In that dreadful winter of 1945, the Moscow Dynamos came to Britain (remember 'Tiger' Fomitch, the goalkeeper?), and showed us how the game should be played. In the process, the Russians forgot their own lesson, and have not won a single trophy in international soccer. The Russian Federation has now declared that the Soviet Union will in future be represented exclusively by its champion team, Kiev Dynamos. The announcement sent soccer scholars to their history books. They discovered that the last time a country was represented by a single team was in 1872. Queen's Park represented Scotland in the very first international match between England and Scotland. The result? A 0-0 draw. Which is where we came in.

Editors

Mailing off a funny article about Ibiza, assigned to me by the editrix of one of the few remaining American magazines, I thought wistfully of the giant editors of the not-so-distant past; Stuart Beach of the Saturday Evening Post, magnificent Dan Mich of McCall's and then Look, Sumner Blossom of the American. and the great Hearstling roustabouts, Irish Jack O'Connell, Ernie Heyn and Charlie Robbins.

It occurred to me that perhaps the last of the great autocratic magazine editors is John Anstey of the Daily Telegraph Magazine. Lest this sound sycophantic, coming from one of his regular writers, I must add that he is the slowest payer I have ever known.
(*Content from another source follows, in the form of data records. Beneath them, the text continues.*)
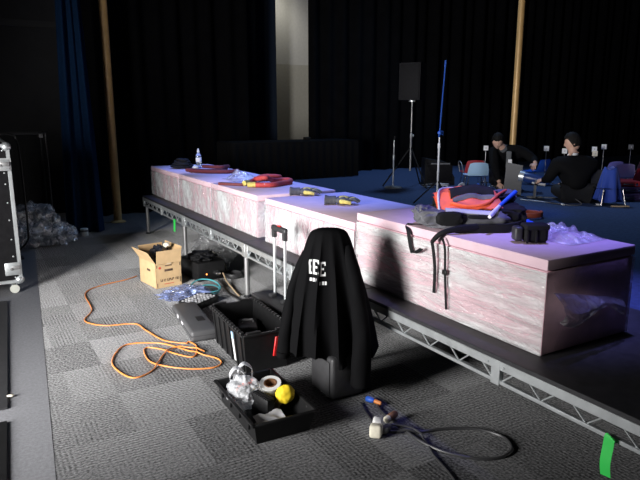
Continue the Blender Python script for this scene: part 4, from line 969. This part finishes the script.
# ================================================================== STAGE EQUIPMENT
ZG = 0.532
t = thing('skirted_table', 'long table with a pleated black skirt under the lit wall strip', 'table', (4.95, 9.55, ZG))
b = MB(); b.box((0, 0, 0.645), (2.44, 0.70, 0.03), bev=0.006); b.build('tabletop', 'skirt', t)
def skirt(x0, y0, x1, y1):
    L = math.hypot(x1 - x0, y1 - y0); nx, ny = (y1 - y0) / L, -(x1 - x0) / L; bb = MB()
    f = lambda u, v, o=0.0: Vector((x0 + (x1 - x0) * u + nx * (0.02 * math.sin(u * L * 42) * (0.4 + 0.6 * (1 - v)) + o), y0 + (y1 - y0) * u + ny * (0.02 * math.sin(u * L * 42) * (0.4 + 0.6 * (1 - v)) + o), 0.01 + 0.63 * v))
    n = int(L * 60); bb.grid(f, n, 6); bb.grid(lambda u, v: f(u, v, 0.006), n, 6); bb.build('skirt', 'skirt', t)
skirt(-1.22, -0.36, 1.22, -0.36); skirt(1.22, -0.35, 1.22, 0.35); skirt(-1.22, 0.35, -1.22, -0.35)
for sx in (-1.1, 1.1):
    for sy in (-0.28, 0.28):
        b = MB(); b.lathe([(0.016, 0), (0.016, 0.63)], c=(sx, sy, 0), seg=8); b.build('leg', 'steel', t)
b = MB(); b.box((5.28, 9.5, ZG + 0.69), (0.10, 0.12, 0.05), bev=0.008); tag(b.build('small_box', 'blackpl', world=True, origin=(5.28, 9.5, ZG + 0.66)), 'tiny dark box on the black skirted table', 'box')

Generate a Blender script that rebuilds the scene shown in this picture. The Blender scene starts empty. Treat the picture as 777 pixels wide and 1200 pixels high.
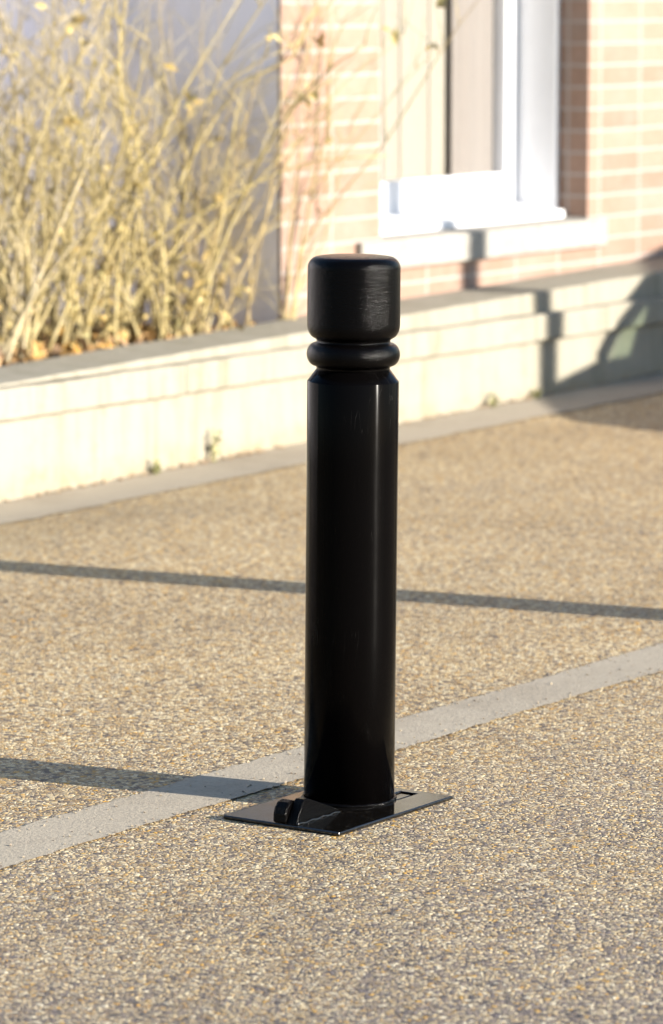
import bpy, math, random
from mathutils import Vector, Matrix, noise

random.seed(7)
C = bpy.context.scene.collection
scene = bpy.context.scene
R = math.radians

# ------------------------------------------------------------------ camera
cam_d = bpy.data.cameras.new('camera')
cam = bpy.data.objects.new('camera', cam_d)
C.objects.link(cam)
scene.camera = cam
CAM = Vector((-5.489, -3.721, 1.442))
cam.location = CAM
YAW, PITCH = R(34.4), R(7.95)
fwd = Vector((math.cos(YAW) * math.cos(PITCH), math.sin(YAW) * math.cos(PITCH), -math.sin(PITCH)))
cam.rotation_euler = fwd.to_track_quat('-Z', 'Y').to_euler()
cam_d.sensor_fit = 'VERTICAL'
cam_d.sensor_height = 36
cam_d.lens = 135
cam_d.clip_start = 0.1
cam_d.clip_end = 1500
cam_d.dof.use_dof = True
cam_d.dof.focus_distance = 6.62
cam_d.dof.aperture_fstop = 5.3

# ------------------------------------------------------------------ light
SUN_EL = R(17.0)
SUN_AZ_X, SUN_AZ_Y = 0.163, -0.9866          # horizontal direction towards the sun
world = bpy.data.worlds.new('World')
scene.world = world
world.use_nodes = True
wn = world.node_tree
bg = wn.nodes['Background']
sky = wn.nodes.new('ShaderNodeTexSky')
sky.sky_type = 'NISHITA'
sky.sun_disc = False
sky.sun_elevation = SUN_EL
sky.sun_rotation = math.atan2(SUN_AZ_X, SUN_AZ_Y)
sky.dust_density = 0.4
sky.ozone_density = 2.5
sky.air_density = 1.0
wn.links.new(sky.outputs['Color'], bg.inputs['Color'])
bg.inputs['Strength'].default_value = 0.09

sun_d = bpy.data.lights.new('sun', 'SUN')
sun_d.energy = 5.0
sun_d.angle = R(0.53)
sun_d.color = (1.0, 0.935, 0.84)
sun = bpy.data.objects.new('sun', sun_d)
C.objects.link(sun)
to_sun = Vector((SUN_AZ_X * math.cos(SUN_EL), SUN_AZ_Y * math.cos(SUN_EL), math.sin(SUN_EL)))
sun.rotation_euler = to_sun.to_track_quat('Z', 'Y').to_euler()
sun.location = (3, -20, 8)

scene.view_settings.view_transform = 'Standard'
scene.view_settings.look = 'None'
scene.view_settings.gamma = 1
scene.view_settings.exposure = 1.68
scene.view_settings.use_curve_mapping = False
scene.cycles.use_denoising = True
scene.cycles.max_bounces = 8
scene.cycles.transparent_max_bounces = 12


# ------------------------------------------------------------------ helpers
class MB:
    def __init__(self):
        self.v, self.f, self.sm = [], [], []

    def add(self, vs, fs, smooth=False):
        n = len(self.v)
        self.v += [tuple(p) for p in vs]
        self.f += [tuple(i + n for i in q) for q in fs]
        self.sm += [smooth] * len(fs)
        return self

    def box(self, x0, x1, y0, y1, z0, z1):
        vs = [(x, y, z) for x in (x0, x1) for y in (y0, y1) for z in (z0, z1)]
        fs = [(0, 1, 3, 2), (4, 6, 7, 5), (0, 4, 5, 1), (2, 3, 7, 6), (0, 2, 6, 4), (1, 5, 7, 3)]
        return self.add(vs, fs)

    def prism(self, pts, a, b, axis='Y'):
        n = len(pts)
        if axis == 'Y':
            vs = [(p[0], a, p[1]) for p in pts] + [(p[0], b, p[1]) for p in pts]
        elif axis == 'X':
            vs = [(a, p[0], p[1]) for p in pts] + [(b, p[0], p[1]) for p in pts]
        else:
            vs = [(p[0], p[1], a) for p in pts] + [(p[0], p[1], b) for p in pts]
        fs = [tuple(range(n)), tuple(range(2 * n - 1, n - 1, -1))]
        fs += [(i, i + n, (i + 1) % n + n, (i + 1) % n) for i in range(n)]
        return self.add(vs, fs)

    def tube(self, pts, radii, n=6, caps=True):
        pts = [Vector(p) for p in pts]
        vs, fs = [], []
        u = None
        for i, p in enumerate(pts):
            t = (pts[min(i + 1, len(pts) - 1)] - pts[max(i - 1, 0)]).normalized()
            if u is None:
                u = t.orthogonal().normalized()
            else:
                u = (u - t * u.dot(t))
                u = u.normalized() if u.length > 1e-6 else t.orthogonal().normalized()
            w = t.cross(u)
            r = radii[i] if hasattr(radii, '__len__') else radii
            for k in range(n):
                a = 2 * math.pi * k / n
                vs.append(p + (u * math.cos(a) + w * math.sin(a)) * r)
        for i in range(len(pts) - 1):
            for k in range(n):
                k2 = (k + 1) % n
                fs.append((i * n + k, i * n + k2, (i + 1) * n + k2, (i + 1) * n + k))
        if caps:
            fs.append(tuple(range(n - 1, -1, -1)))
            fs.append(tuple((len(pts) - 1) * n + k for k in range(n)))
        return self.add(vs, fs, True)

    def lathe(self, prof, n=96, cx=0, cy=0):
        vs, fs = [], []
        for r, z in prof:
            for k in range(n):
                a = 2 * math.pi * k / n
                vs.append((cx + r * math.cos(a), cy + r * math.sin(a), z))
        for i in range(len(prof) - 1):
            for k in range(n):
                k2 = (k + 1) % n
                fs.append((i * n + k, i * n + k2, (i + 1) * n + k2, (i + 1) * n + k))
        if prof[0][0] > 1e-5:
            fs.append(tuple(range(n - 1, -1, -1)))
        if prof[-1][0] > 1e-5:
            fs.append(tuple((len(prof) - 1) * n + k for k in range(n)))
        return self.add(vs, fs, True)

    def build(self, name, mat, parent=None, bevel=0, smooth=None, seg=2, shift=True):
        me = bpy.data.meshes.new(name)
        off = Vector((0, 0, 0))
        if parent is not None and shift:
            p = parent
            while p is not None:
                off += p.location
                p = p.parent
        me.from_pydata([tuple(Vector(v) - off) for v in self.v], [], self.f)
        me.polygons.foreach_set('use_smooth', [(s if smooth is None else smooth) for s in self.sm])
        me.update()
        o = bpy.data.objects.new(name, me)
        C.objects.link(o)
        if isinstance(mat, (list, tuple)):
            for m in mat:
                me.materials.append(m)
        else:
            me.materials.append(mat)
        if parent is not None:
            o.parent = parent
        if bevel:
            b = o.modifiers.new('bevel', 'BEVEL')
            b.width = bevel
            b.segments = seg
            b.limit_method = 'ANGLE'
            b.angle_limit = R(40)
        return o


def tag(o, label=None, cat=None, group=None, kind=None):
    if label:
        o['label'] = label
    if cat:
        o['category'] = cat
    if group:
        o['group'] = group
    if kind:
        o['kind'] = kind
    return o


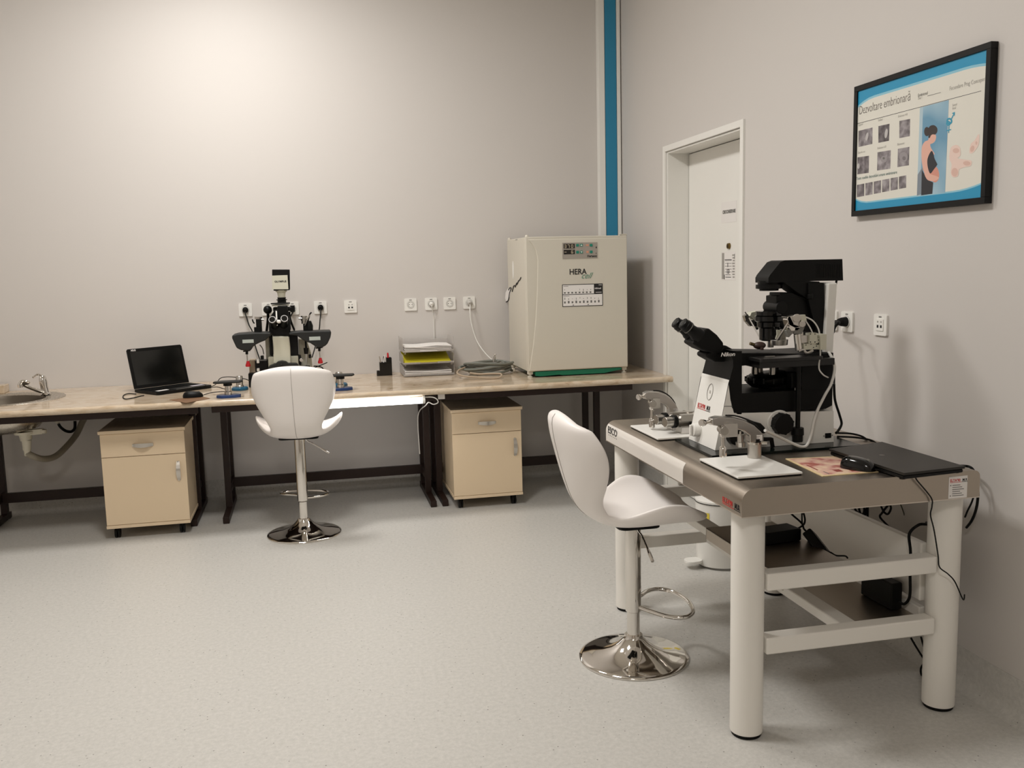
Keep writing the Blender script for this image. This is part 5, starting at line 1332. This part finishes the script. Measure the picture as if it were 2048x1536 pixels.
# lid: hinge direction and lean from the photo's upper corners
SH = .245; lean = math.radians(14)
up_ = V(0, 0, 1) * math.cos(lean) - fy * math.sin(lean)
Sx = lambda u, v, d=0: K_(u, 0.01, TOP + .022) + up_ * (v * SH) - fy.cross(ux).normalized() * 0 + (fy * math.cos(lean) + V(0, 0, math.sin(lean))) * d
lid = MB(M_blackP).prism([Sx(u, v, -.008) for u, v in ((0, 0), (1, 0), (1, .96), (.98, 1), (.02, 1), (0, .96))], (fy * math.cos(lean) + V(0, 0, math.sin(lean))) * .008).build('lid', t, bevel=.002)
MB(mat('screen_black', (14, 14, 12), .16)).prism([Sx(u, v, .0001) for u, v in ((.05, .08), (.95, .08), (.95, .92), (.05, .92))], (fy * math.cos(lean) + V(0, 0, math.sin(lean))) * .0006).build('screen', lid)
m = MB(M_paper); p_ = Sx(.07, .94, .0006); m.text('ASUS', .014, p_, ux, up_, bold=.0003, ex=.0002); m.build('nameplate', lid)
cord('laptop_cable', [on(px, py, TOP + .0032) for px, py in ((272, 788), (258, 787), (248, 790), (246, 795), (252, 798), (266, 796), (282, 792), (288, 791))], .0028, M_rubber, 'black cable looping at the left end of the open laptop', 'cable')
for k, pts in enumerate(([(419, 776, 5.66), (434, 774, 5.7), (450, 778, 5.68), (458, 777, 5.65)], [(410, 771, 5.75), (422, 773, 5.75), (432, 768, 5.76), (440, 757, 5.78), (452, 754, 5.80), (470, 754.5, 5.8), (490, 758, 5.75), (505, 764, 5.7)], [(407, 790, 5.5), (420, 786, 5.5), (435, 784, 5.52), (450, 783, 5.55)])):
    cord('joystick_cable', [at(*p) if at(*p).z > TOP + .003 else on(p[0], p[1], TOP + .003) for p in pts], .0024, M_rubber, ['short black cable from the open laptop towards the blue joystick base', 'black cable arching above the blue joystick base beside the open laptop', 'thin cord running from the matt black mouse to the blue joystick base'][k], 'cable')
pd = [on(339, 800, TOP + .001), on(372, 806, TOP + .001), on(420, 797, TOP + .001), on(398, 792, TOP + .001)]
m = MB(M_wood).prism([V(p.x, p.y, TOP) for p in pd], (0, 0, .002)); tag(m.build('mouse_mat', base=tuple(pd[0])), 'brown mat under the matt black mouse by the open laptop', 'mouse mat')
mc = on(386, 791, TOP + .012)
mouse((mc.x, mc.y), math.radians(8), .112, .06, .034, M_blackP, 'matt black mouse in front of the open laptop on the worktop', TOP + .0021)

# ================================================================== BLUE JOYSTICK BASES
def remote(px, py, col, teal, handle, label, Yh=None):
    c = on(px, py, TOP)
    t = thing('remote_joystick', (c.x, c.y, TOP), label, 'joystick', 'blue based joysticks on the worktop')
    r = .048 if teal else .055
    if teal: MB(col).lathe([(0, 0), (r, 0), (r + .002, .004), (r, .014), (r - .008, .020), (0, .020)], c, n=44).build('base', t, angle=40)
    else: MB(col).prism([V(c.x + a, c.y + b_, TOP) for a, b_ in ((-.064, -.012), (-.064, .02), (-.035, .045), (.045, .045), (.068, .02), (.068, -.012), (.035, -.035), (-.035, -.035))], (0, 0, .016)).build('base', t, bevel=.003)
    MB(M_alu).lathe([(0, .0), (.020, .0), (.020, .018), (.0165, .022), (.0165, .052), (.0, .052)] if handle else [(0, 0), (.024, 0), (.024, .006), (.020, .010), (.020, .062), (.017, .066), (0, .066)], V(c.x, c.y, TOP + (.016 if handle else .0201)), n=28).build('pillar', t, angle=40)
    if handle:
        z = TOP + .068
        MB(M_blackP).cyl((c.x, c.y, z - .0), (c.x, c.y, z + .016), .024, n=28).build('collar', t)
        MB(M_dgrey).prism([V(c.x + a, c.y + b_, z + .016) for a, b_ in ((-.078, -.02), (-.05, -.04), (.07, -.035), (.082, .0), (.08, .035), (-.03, .04), (-.075, .01))], (0, 0, .011)).build('hand_plate', t, bevel=.004)
    return t
remote(457, 795, M_blue, False, True, 'blue joystick base with black hand plate, front one left of the white stool')
remote(480, 780, M_tealm, True, False, 'round teal joystick base with silver knob, left of the white stool')
remote(682, 780.5, M_blue, False, True, 'blue joystick base with black hand plate, right of the white stool')
remote(679, 772, M_tealm, True, False, 'round teal joystick base with silver knob, right of the white stool')

# ================================================================== PEN HOLDER, TRAYS, HOSE
c = on(770, 744, TOP); px_, py_ = c.x, 6.10
c = at(770, 744, py_)
t = thing('pen_holder', (c.x, py_, TOP), 'black desk pen holder with pens, beside the letter trays', 'pen holder')
hx = c.x
def tubebox(m, x0, x1, y0, y1, z0, z1, w_=.002):
    m.box(x0, x0 + w_, y0, y1, z0, z1).box(x1 - w_, x1, y0, y1, z0, z1).box(x0 + w_, x1 - w_, y0, y0 + w_, z0, z1).box(x0 + w_, x1 - w_, y1 - w_, y1, z0, z1).box(x0 + w_, x1 - w_, y0 + w_, y1 - w_, z0, z0 + w_)
m = MB(M_blackG); tubebox(m, hx - .036, hx + .008, py_ - .03, py_ + .02, TOP, TOP + .088); m.build('front_cup', t)
m = MB(M_blackG); tubebox(m, hx + .0085, hx + .045, py_ - .03, py_ + .02, TOP, TOP + .118); m.build('tall_cup', t)
m = MB(M_blackG); tubebox(m, hx - .056, hx - .0365, py_ - .03, py_ + .02, TOP, TOP + .032); m.build('clip_cup', t)
def pen(x0, y0, x1, y1, zb, zt_, r, m1, m2, label):
    t = thing('pen', (x0, y0, zb), label, 'pen', 'pens in the black pen holder')
    a = V(x0, y0, zb); b_ = V(x1, y1, zt_); d = (b_ - a)
    MB(m1).cyl(a, a + d * .72, r, r, n=14).build('barrel', t); MB(m2).cyl(a + d * .72, b_, r * 1.05, r * .8, n=14).bar(a + d * .74 + V(0, -r, 0), a + d * .97 + V(0, -r, 0), .003, .002).build('cap', t)
pen(hx - .012, py_ - .01, hx - .034, py_ - .012, TOP + .004, TOP + .13, .0042, M_handle, M_handle, 'silver pen leaning left in the black pen holder')
pen(hx - .02, py_ - .005, hx + .002, py_ - .016, TOP + .004, TOP + .135, .004, M_whiteP, M_paper, 'white pen in the middle of the black pen holder')
pen(hx + .028, py_ - .01, hx + .022, py_ - .012, TOP + .004, TOP + .15, .0065, M_redP, M_redP, 'red pen standing in the taller cup of the pen holder')
pen(hx - .006, py_ + .008, hx - .004, py_ + .01, TOP + .004, TOP + .125, .004, M_paper, M_dgrey, 'pale pen with grey cap at the back of the pen holder')
# letter trays
TL = at(808, 748, 5.93).x; TR_ = at(909, 744, 5.93).x
x0t, x1t, y0t, y1t = TL, TR_, 5.93, 6.20
t = thing('letter_tray', ((x0t + x1t) / 2, 6.05, TOP), 'stack of translucent letter trays on the worktop against the back wall', 'letter tray')
lv = [TOP + .0, TOP + .078, TOP + .156]
for k, z in enumerate(lv):
    m = MB(M_acr); h = .066
    m.box(x0t, x1t, y0t, y1t, z + .003, z + .006).box(x0t - .002, x0t + .001, y0t + .01, y1t, z + .006, z + h + (.03 if k == 2 else 0)).box(x1t - .001, x1t + .002, y0t + .01, y1t, z + .006, z + h + (.03 if k == 2 else 0)).box(x0t, x1t, y1t - .003, y1t, z + .006, z + h)
    m.box(x0t, x0t + .11, y0t, y0t + .003, z + .006, z + .016).box(x1t - .11, x1t, y0t, y0t + .003, z + .006, z + .016)
    for xx_ in (x0t + .01, x1t - .02):
        for yy_ in (y0t + .02, y1t - .03): m.box(xx_, xx_ + .01, yy_, yy_ + .01, z + (0 if k == 0 else -.010), z + .003)
    m.build('tray', t, bevel=.0008)
def sheets(z0, n_, m_, label, lift=.0, name='paper_stack', x0=x0t + .006, x1=x1t - .008):
    mm_ = MB(m_); rr = random.Random(int(z0 * 1e4))
    for k in range(n_):
        dx_, dy_ = rr.uniform(-.004, .004), rr.uniform(0, .01)
        z = z0 + k * .0032
        vs = []; K2 = 12
        for i in range(K2 + 1):
            u = i / K2; zz_ = z + (lift * math.sin(u * 7 + k) * .5 + lift * .5) * (k + 1) / n_
            vs += [V(x0 + dx_ + .004 + (x1 - x0 - .012) * u, y0t + .004 + dy_, zz_), V(x0 + dx_ + .004 + (x1 - x0 - .012) * u, y1t - .02, zz_), V(x0 + dx_ + .004 + (x1 - x0 - .012) * u, y0t + .004 + dy_, zz_ + .0026), V(x0 + dx_ + .004 + (x1 - x0 - .012) * u, y1t - .02, zz_ + .0026)]
        fs = []
        for i in range(K2):
            a = i * 4; b_ = a + 4; fs += [(a, b_, b_ + 1, a + 1), (a + 2, a + 3, b_ + 3, b_ + 2), (a, a + 2, b_ + 2, b_), (a + 1, b_ + 1, b_ + 3, a + 3)]
        fs += [(0, 1, 3, 2), (K2 * 4, K2 * 4 + 2, K2 * 4 + 3, K2 * 4 + 1)]
        mm_.add(vs, fs)
    return tag(mm_.build(name, base=((x0t + x1t) / 2, 6.05, z0)), label, 'paper', 'papers in the letter trays')
sheets(lv[0] + .0065, 8, M_paper, 'stack of white papers in the bottom letter tray', .004)
sheets(lv[1] + .0065, 2, mat('beige_folder', (206, 194, 172), .6), 'beige sheet under the yellow folder in the middle letter tray', .002, 'folder')
# yellow folder standing open
yf0 = lv[1] + .0135
m = MB(M_yellow).box(x0t + .008, x1t - .02, y0t + .004, y1t - .02, yf0, yf0 + .002)
m.prism([V(x0t + .008, y0t + .02, yf0 + .003), V(x0t + .008, y1t - .02, yf0 + .055), V(x0t + .008, y1t - .02, yf0 + .057), V(x0t + .008, y0t + .02, yf0 + .005)], (x1t - x0t - .03, 0, 0))
tag(m.build('folder', base=((x0t + x1t) / 2, 6.05, yf0)), 'bright yellow folder in the middle letter tray', 'folder', 'papers in the letter trays')
sheets(lv[2] + .0065, 10, M_paper, 'thick pile of white papers in the top letter tray', .006)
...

Anstey, like the bravos I have named above, is a writer's editor. He is not a conference editor, or a consensus editor. Unlike many editors, he is not a writer-hater. Unlike many

editors, he knows what he wants. Unlike many editors, he is not a frustrated writer. He drives his editors spare, and they quit with disconcerting frequency, sometimes taking manuscripts with them, just to screw Anstey. But while his editors may swear at him, his writers never. He knows that a writer is, almost by definition, lonely, so letters are answered by return, always with wit and courtesy, and judgement on manuscripts is rapid, almost as rapid as with the old Saturday Evening Post. One of the more charming Ansteyisms is that he never says "No" to an idea. One never gets a letter saying, "I don't think this is for us." He says, "What a fascinating idea. Let's talk more about it." Which means, forget it.

If this still sounds sycophantic, I add further that in eight years of association, he has never taken me to lunch.

Nixon on film

I read that Richard Nixon is discussing a movie of his life with his agent, who is, naturally, Irving Lazar, who else? Who will play Nixon? Ronald Reagan is presumably unavailable, but one can see Rod Steiger and George C. Scott in front of their mirrors, practising the snarling smile, and forcing sweat to start on their upper lips. I have no doubt that the film will be made. Nixon long ago dedicated his life to staying in our hair and sticking in our teeth. When the books, movies, lectures, speeches run out, he may finish up on the circus circuit, eaten by a lion, like the Vicar of Stiffkey, still with Irving Lazar as agent.

Just for fun

Readers of this guest-column will already have been struck by its complete lack of profundity-1 suppose it is a matter of growing older. Most of the articles I seem to write these days are humorous or light-hearted. This isn't alwaYs funny. A humorist arouses the same suspicion in society as a gossip columnist. Celebrities clam up when they see a gossip columnist, and politicians put their martini glasses on a table behind them. People who write funny articles arouse the same inhibitions. A burst of laughter at a party always makes heads turn suspiciously in the direction of the humorist. It seems to me that every time I laugh politely at some bon mot, the person who has delivered it, invariably female, points an accusing finger and says, "Don't you dare write that." Or, "That's my line." It goes without saying that' take not the slightest notice, and write it anyway.